Extracted records:
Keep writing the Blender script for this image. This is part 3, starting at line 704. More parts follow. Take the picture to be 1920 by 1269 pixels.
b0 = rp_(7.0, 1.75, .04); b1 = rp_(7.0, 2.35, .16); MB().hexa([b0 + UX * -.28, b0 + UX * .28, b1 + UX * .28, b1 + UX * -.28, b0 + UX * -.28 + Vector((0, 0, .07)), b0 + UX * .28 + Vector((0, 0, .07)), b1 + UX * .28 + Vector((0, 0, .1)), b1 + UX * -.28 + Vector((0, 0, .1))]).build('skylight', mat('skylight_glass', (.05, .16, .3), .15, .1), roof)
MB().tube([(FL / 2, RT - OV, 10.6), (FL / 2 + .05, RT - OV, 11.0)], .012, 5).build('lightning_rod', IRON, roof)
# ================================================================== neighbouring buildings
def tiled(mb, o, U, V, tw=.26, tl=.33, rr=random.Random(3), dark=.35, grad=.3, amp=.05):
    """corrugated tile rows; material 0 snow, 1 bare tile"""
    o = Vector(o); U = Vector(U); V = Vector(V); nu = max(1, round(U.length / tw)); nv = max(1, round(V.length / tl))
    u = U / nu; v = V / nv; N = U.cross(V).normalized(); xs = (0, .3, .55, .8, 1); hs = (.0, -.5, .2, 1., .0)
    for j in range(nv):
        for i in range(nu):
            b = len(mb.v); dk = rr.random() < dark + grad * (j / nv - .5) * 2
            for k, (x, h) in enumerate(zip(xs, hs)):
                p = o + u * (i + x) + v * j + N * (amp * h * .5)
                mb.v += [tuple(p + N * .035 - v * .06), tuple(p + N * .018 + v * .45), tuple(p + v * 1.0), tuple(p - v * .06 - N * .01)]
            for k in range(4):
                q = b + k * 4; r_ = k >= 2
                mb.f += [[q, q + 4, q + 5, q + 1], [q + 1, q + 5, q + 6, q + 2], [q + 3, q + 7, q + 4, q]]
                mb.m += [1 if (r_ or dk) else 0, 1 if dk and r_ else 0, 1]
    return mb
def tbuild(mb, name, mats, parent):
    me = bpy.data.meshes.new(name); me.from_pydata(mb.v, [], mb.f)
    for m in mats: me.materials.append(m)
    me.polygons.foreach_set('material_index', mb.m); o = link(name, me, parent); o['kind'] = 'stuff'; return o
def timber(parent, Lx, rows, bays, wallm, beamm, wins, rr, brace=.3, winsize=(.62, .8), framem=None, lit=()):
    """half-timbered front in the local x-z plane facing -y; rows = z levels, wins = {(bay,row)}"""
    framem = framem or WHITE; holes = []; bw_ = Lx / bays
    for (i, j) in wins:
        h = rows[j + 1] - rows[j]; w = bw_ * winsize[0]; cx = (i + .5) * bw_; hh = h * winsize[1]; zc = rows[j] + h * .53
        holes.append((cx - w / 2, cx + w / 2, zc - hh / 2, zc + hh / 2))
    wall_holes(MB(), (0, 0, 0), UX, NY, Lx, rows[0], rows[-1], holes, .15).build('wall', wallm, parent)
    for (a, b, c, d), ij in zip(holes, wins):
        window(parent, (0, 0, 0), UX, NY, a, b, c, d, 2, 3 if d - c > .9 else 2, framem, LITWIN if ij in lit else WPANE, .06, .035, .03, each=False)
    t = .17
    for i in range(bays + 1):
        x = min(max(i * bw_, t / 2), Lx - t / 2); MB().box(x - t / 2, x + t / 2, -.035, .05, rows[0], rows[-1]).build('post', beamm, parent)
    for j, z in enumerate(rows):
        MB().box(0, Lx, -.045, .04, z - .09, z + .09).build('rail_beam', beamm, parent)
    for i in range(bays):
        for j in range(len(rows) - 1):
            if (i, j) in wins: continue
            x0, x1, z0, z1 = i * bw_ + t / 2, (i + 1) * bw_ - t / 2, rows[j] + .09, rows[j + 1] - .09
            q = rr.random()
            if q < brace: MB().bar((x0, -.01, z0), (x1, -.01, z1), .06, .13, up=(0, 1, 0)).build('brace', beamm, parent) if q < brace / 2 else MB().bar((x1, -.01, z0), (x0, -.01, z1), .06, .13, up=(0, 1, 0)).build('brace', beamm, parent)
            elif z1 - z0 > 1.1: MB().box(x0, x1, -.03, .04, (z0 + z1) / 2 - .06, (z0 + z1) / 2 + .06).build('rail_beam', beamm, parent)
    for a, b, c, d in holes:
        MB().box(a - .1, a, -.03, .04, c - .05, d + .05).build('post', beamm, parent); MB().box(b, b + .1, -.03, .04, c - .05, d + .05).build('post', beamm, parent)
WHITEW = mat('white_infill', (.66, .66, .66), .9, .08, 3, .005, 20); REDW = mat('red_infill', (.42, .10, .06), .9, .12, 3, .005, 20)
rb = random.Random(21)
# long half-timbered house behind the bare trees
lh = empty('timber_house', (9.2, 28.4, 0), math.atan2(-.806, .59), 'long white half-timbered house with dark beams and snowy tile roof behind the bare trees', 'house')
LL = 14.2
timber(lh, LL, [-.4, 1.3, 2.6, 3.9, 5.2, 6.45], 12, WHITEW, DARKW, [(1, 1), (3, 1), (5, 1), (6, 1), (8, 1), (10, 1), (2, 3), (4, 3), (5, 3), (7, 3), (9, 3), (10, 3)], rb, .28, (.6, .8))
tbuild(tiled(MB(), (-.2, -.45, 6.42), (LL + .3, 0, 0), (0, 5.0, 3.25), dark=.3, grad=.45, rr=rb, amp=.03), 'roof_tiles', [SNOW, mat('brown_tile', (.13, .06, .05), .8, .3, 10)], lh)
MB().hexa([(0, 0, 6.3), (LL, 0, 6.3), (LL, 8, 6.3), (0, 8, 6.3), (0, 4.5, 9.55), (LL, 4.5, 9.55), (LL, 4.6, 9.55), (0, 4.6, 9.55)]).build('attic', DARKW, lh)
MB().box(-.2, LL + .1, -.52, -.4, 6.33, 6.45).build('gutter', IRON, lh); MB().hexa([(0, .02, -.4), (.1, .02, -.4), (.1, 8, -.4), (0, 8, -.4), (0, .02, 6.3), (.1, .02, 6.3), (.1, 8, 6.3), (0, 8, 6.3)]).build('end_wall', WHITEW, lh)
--
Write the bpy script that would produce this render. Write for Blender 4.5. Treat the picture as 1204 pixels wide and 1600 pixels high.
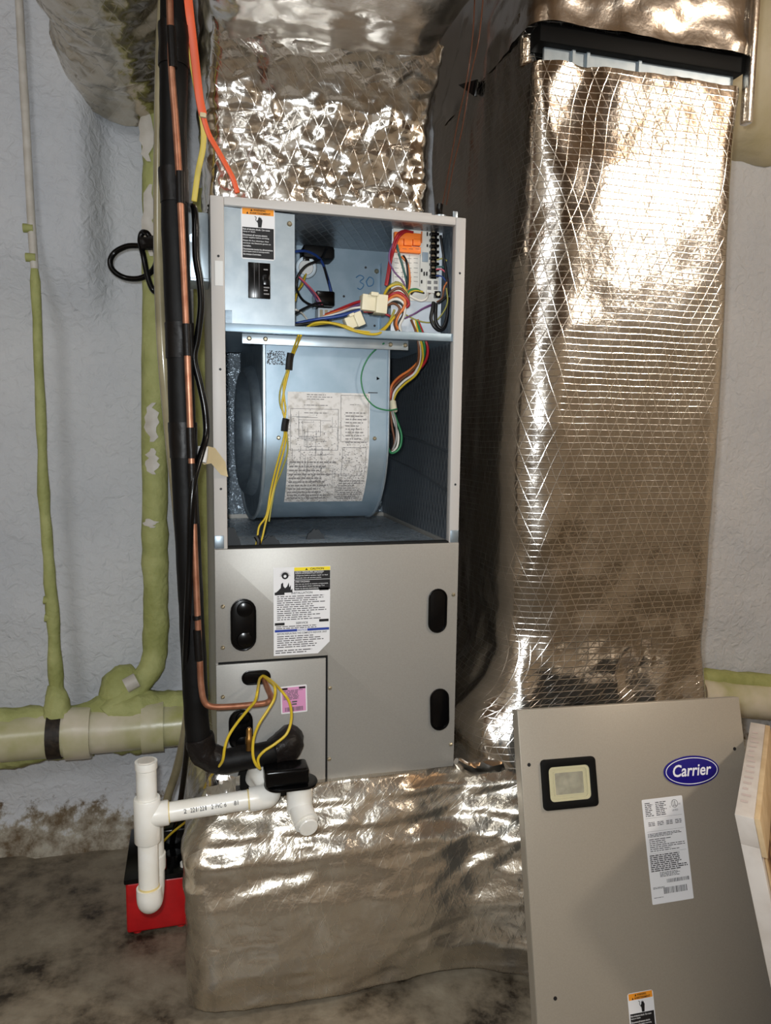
...
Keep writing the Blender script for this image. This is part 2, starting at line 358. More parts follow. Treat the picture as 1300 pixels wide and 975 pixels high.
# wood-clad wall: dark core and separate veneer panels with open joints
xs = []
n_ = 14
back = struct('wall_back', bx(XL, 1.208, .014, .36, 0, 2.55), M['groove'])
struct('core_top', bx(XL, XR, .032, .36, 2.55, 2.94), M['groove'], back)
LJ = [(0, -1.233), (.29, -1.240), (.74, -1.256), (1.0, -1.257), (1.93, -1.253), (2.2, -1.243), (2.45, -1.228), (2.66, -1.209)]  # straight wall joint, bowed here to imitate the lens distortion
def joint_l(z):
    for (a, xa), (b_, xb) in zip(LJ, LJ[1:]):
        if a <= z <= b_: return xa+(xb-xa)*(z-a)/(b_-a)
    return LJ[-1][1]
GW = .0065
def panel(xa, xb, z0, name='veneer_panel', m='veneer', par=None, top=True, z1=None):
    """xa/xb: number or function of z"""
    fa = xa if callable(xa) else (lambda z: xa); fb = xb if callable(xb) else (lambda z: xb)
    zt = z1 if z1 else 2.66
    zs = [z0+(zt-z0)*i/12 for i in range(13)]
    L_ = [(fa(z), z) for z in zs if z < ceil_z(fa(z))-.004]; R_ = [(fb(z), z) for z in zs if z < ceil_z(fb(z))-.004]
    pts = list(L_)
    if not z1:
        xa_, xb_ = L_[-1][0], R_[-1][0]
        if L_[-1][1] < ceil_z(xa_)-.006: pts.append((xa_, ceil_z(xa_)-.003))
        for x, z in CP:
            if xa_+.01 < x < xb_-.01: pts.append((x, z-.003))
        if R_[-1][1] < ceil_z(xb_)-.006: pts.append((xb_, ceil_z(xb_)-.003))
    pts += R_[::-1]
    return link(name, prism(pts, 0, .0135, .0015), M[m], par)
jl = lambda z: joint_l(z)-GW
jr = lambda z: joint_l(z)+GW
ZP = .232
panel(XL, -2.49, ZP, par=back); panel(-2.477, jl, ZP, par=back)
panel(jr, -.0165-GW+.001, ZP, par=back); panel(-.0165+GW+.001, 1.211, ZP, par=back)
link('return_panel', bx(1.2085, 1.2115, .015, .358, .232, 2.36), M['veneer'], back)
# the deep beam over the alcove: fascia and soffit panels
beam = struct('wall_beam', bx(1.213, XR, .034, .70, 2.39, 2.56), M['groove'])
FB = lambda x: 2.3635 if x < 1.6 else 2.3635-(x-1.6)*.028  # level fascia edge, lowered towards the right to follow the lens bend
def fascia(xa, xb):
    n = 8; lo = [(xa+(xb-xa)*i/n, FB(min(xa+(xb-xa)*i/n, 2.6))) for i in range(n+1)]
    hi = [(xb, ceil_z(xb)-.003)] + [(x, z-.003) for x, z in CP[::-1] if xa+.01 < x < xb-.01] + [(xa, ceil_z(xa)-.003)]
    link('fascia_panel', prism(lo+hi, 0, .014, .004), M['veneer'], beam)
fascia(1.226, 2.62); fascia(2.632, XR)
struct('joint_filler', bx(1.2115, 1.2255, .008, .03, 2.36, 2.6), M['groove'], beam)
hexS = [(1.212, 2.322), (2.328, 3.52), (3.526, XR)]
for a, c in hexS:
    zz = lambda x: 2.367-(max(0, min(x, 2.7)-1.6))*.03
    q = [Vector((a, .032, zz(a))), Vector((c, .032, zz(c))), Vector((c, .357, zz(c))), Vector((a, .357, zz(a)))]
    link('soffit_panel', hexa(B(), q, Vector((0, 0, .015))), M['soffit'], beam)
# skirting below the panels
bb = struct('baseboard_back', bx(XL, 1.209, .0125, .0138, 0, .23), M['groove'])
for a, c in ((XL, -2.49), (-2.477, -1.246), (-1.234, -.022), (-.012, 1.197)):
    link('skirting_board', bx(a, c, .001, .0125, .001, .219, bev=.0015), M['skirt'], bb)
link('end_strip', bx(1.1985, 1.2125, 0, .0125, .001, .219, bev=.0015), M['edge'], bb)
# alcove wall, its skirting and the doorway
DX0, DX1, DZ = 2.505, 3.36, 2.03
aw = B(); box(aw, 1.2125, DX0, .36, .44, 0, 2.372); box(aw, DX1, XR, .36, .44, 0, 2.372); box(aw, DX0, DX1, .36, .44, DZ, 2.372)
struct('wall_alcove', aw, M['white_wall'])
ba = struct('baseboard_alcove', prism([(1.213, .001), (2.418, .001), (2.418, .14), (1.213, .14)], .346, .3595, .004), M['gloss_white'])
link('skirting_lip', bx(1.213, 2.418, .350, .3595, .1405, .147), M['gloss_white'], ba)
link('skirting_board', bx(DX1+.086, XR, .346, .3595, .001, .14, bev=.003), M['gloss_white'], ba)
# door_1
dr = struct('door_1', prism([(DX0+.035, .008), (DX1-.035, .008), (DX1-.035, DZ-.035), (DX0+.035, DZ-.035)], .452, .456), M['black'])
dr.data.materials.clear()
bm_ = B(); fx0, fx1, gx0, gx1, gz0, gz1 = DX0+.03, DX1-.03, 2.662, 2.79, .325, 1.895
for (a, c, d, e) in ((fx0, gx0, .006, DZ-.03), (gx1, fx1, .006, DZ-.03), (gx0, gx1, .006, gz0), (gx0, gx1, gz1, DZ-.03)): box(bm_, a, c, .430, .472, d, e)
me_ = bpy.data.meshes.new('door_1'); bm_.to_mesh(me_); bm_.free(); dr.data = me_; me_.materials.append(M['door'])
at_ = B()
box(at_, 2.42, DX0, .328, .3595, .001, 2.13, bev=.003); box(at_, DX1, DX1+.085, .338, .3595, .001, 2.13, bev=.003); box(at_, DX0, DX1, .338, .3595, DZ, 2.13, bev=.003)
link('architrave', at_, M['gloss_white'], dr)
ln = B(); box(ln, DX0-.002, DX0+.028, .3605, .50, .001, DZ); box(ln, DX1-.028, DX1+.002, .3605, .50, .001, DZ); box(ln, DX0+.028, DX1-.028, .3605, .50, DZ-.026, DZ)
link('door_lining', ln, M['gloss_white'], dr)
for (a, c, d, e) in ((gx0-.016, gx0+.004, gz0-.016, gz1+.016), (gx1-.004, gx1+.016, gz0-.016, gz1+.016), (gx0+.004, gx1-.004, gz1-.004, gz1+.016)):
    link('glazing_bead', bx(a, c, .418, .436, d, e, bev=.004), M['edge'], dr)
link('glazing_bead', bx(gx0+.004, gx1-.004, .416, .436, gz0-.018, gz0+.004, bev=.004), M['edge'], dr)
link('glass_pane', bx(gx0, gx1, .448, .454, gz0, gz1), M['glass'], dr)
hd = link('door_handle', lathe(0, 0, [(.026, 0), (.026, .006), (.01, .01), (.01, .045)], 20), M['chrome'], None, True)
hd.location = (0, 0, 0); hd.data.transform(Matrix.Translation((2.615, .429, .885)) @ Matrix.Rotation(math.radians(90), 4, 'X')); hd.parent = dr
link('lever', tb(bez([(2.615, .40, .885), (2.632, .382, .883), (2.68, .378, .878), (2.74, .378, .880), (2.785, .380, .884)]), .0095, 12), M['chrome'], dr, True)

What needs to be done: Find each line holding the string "high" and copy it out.

Exercise answer:
Write the bpy script that would produce this render. Write for Blender 4.5. Treat the picture as 1204 pixels wide and 1600 pixels high.
Keep writing the Blender script for this image. This is part 2, starting at line 358. More parts follow. Treat the picture as 1300 pixels wide and 975 pixels high.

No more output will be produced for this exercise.